### Data items

▶

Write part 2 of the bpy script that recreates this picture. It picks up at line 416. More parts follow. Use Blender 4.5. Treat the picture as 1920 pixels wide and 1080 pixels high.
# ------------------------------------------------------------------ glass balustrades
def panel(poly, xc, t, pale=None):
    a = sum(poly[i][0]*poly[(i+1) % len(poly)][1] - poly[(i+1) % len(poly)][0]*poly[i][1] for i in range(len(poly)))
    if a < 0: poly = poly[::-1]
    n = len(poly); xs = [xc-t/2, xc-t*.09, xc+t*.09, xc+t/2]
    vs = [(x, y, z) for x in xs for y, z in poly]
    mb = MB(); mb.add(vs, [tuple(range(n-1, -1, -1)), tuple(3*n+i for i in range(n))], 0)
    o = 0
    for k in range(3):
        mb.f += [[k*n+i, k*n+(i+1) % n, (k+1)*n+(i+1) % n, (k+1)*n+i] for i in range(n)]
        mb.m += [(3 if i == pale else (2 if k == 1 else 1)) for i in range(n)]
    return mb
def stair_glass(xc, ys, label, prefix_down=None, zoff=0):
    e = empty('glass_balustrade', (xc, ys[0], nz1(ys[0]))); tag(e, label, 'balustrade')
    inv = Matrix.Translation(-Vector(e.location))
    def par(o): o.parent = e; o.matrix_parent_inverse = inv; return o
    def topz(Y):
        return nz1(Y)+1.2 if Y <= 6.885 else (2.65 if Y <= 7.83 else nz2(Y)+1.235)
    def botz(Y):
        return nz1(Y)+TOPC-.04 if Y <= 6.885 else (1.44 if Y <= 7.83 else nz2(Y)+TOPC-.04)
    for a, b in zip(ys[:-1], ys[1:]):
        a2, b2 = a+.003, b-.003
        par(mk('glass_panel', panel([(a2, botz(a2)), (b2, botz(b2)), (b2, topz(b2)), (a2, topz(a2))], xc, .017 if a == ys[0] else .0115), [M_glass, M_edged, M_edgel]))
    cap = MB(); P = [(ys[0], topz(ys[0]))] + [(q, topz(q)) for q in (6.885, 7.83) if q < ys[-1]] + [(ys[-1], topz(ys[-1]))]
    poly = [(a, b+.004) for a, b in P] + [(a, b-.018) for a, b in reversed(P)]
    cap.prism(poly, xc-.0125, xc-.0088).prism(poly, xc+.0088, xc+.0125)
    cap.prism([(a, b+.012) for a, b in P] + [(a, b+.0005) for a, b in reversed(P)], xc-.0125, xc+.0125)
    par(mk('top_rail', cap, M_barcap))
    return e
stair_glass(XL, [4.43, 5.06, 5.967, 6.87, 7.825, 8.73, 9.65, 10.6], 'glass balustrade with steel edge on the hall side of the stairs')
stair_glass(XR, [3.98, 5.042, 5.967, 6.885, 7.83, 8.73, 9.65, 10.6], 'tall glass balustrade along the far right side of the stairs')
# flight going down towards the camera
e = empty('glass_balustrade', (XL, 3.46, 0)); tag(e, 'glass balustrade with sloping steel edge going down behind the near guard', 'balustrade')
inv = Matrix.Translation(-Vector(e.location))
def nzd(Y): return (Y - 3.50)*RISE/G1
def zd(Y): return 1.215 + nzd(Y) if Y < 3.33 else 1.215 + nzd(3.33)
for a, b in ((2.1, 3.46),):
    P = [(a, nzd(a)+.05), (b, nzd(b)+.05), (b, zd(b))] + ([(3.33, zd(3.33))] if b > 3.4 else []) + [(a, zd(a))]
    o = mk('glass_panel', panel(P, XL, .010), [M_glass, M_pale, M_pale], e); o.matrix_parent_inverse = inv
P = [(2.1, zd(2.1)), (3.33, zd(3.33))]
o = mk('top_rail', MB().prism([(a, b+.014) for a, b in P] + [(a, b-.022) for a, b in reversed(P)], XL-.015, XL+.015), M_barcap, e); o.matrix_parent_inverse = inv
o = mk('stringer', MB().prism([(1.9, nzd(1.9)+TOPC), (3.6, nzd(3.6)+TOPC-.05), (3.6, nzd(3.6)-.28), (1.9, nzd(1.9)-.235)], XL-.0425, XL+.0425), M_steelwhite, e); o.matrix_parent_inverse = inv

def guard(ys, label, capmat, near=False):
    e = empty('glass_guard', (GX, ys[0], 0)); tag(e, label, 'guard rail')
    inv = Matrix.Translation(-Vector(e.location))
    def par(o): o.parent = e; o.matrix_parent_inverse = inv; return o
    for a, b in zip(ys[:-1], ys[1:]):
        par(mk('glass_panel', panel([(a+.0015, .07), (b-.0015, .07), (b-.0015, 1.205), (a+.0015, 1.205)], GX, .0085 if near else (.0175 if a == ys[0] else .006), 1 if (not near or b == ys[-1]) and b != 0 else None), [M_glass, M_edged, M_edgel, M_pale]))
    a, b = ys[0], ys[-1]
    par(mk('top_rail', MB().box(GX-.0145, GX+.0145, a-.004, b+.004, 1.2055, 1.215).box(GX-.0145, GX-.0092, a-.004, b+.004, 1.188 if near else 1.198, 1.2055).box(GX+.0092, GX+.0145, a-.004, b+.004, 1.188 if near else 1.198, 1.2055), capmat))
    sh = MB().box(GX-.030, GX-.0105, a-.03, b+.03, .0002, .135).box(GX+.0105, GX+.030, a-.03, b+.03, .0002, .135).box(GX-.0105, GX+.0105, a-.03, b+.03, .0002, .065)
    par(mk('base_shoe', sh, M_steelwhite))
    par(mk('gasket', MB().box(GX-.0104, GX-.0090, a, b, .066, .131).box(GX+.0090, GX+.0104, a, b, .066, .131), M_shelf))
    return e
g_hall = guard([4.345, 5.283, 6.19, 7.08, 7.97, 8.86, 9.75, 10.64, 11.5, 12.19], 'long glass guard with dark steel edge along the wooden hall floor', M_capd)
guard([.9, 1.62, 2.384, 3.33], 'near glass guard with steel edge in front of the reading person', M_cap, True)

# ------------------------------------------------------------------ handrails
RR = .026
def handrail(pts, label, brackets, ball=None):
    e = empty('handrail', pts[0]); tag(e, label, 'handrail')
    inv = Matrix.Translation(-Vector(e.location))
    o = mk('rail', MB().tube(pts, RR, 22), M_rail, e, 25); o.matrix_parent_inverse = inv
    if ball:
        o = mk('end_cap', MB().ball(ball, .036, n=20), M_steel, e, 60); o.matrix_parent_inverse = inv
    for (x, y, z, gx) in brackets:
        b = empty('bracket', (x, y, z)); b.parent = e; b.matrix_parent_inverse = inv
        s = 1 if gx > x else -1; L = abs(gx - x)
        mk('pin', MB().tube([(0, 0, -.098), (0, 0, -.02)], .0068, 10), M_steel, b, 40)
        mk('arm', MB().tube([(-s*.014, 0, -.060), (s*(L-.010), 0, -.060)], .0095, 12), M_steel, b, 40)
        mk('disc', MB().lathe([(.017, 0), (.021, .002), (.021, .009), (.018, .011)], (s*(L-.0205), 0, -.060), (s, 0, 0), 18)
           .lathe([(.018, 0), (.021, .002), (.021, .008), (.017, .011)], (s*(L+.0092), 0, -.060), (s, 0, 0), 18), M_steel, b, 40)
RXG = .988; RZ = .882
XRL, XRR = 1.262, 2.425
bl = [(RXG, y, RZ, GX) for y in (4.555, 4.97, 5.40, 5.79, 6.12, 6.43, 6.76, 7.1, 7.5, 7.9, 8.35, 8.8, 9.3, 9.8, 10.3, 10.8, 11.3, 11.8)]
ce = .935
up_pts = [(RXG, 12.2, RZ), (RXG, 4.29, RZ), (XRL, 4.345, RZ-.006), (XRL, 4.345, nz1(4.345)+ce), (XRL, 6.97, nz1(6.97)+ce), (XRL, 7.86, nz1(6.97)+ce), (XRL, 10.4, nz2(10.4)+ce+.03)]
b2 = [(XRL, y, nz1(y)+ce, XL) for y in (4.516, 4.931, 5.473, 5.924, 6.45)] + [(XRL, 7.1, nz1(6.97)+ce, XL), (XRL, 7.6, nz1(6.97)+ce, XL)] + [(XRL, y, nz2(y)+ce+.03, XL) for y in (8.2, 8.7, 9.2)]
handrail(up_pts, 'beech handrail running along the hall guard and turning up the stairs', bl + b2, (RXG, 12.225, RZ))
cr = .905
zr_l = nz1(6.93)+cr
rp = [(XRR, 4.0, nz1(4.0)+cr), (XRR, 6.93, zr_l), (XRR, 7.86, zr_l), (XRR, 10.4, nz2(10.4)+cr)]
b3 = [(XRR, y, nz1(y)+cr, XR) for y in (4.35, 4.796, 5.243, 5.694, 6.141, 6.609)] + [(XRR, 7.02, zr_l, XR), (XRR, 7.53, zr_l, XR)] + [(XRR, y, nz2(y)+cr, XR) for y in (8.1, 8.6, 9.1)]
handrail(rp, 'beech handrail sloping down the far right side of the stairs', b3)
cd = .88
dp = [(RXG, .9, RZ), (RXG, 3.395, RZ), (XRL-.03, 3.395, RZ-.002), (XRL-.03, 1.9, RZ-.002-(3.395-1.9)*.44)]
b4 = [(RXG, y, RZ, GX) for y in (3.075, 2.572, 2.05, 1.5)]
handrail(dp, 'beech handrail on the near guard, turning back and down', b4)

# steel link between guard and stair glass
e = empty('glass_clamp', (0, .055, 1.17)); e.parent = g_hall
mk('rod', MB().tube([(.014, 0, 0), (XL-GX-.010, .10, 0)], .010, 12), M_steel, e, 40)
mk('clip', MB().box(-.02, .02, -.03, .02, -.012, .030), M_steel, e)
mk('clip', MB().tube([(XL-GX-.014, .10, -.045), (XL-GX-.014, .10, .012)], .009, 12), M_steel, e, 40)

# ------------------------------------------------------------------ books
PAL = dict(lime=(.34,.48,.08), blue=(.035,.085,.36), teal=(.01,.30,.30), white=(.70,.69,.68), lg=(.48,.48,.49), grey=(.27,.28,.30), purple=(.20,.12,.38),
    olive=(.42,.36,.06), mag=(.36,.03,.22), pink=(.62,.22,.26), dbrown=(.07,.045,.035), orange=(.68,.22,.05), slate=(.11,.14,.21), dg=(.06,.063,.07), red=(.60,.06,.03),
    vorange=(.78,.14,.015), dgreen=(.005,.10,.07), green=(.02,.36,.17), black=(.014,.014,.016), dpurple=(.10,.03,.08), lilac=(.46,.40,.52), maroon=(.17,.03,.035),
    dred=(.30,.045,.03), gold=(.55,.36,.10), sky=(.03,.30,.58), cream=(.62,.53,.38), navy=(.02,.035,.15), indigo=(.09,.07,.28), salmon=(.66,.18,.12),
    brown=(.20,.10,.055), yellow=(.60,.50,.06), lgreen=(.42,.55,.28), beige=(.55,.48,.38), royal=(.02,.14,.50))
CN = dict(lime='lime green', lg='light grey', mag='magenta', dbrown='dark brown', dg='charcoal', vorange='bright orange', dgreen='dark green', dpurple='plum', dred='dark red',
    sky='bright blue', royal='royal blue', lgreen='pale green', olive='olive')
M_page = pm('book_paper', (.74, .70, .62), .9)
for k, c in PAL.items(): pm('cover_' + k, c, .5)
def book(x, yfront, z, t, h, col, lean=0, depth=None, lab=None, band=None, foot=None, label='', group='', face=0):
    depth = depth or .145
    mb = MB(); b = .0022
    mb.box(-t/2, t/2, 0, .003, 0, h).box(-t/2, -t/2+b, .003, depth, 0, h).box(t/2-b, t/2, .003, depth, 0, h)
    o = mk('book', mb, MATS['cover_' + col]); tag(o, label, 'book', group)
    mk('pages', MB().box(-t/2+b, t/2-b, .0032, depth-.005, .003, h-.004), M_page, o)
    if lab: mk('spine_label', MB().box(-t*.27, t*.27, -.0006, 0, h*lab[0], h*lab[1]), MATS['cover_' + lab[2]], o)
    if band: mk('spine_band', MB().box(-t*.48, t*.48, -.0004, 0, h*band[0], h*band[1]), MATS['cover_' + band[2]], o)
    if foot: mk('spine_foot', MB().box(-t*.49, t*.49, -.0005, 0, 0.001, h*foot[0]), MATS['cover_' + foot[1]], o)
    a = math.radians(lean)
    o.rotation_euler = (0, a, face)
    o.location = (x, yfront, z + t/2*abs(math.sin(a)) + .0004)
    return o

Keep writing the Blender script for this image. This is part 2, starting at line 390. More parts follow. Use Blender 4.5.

◀

### Goal of the exercise
Where a line contains the string "More", extract that line.

### Full solution
Write part 2 of the bpy script that recreates this picture. It picks up at line 416. More parts follow. Use Blender 4.5. Treat the picture as 1920 pixels wide and 1080 pixels high.
Keep writing the Blender script for this image. This is part 2, starting at line 390. More parts follow. Use Blender 4.5.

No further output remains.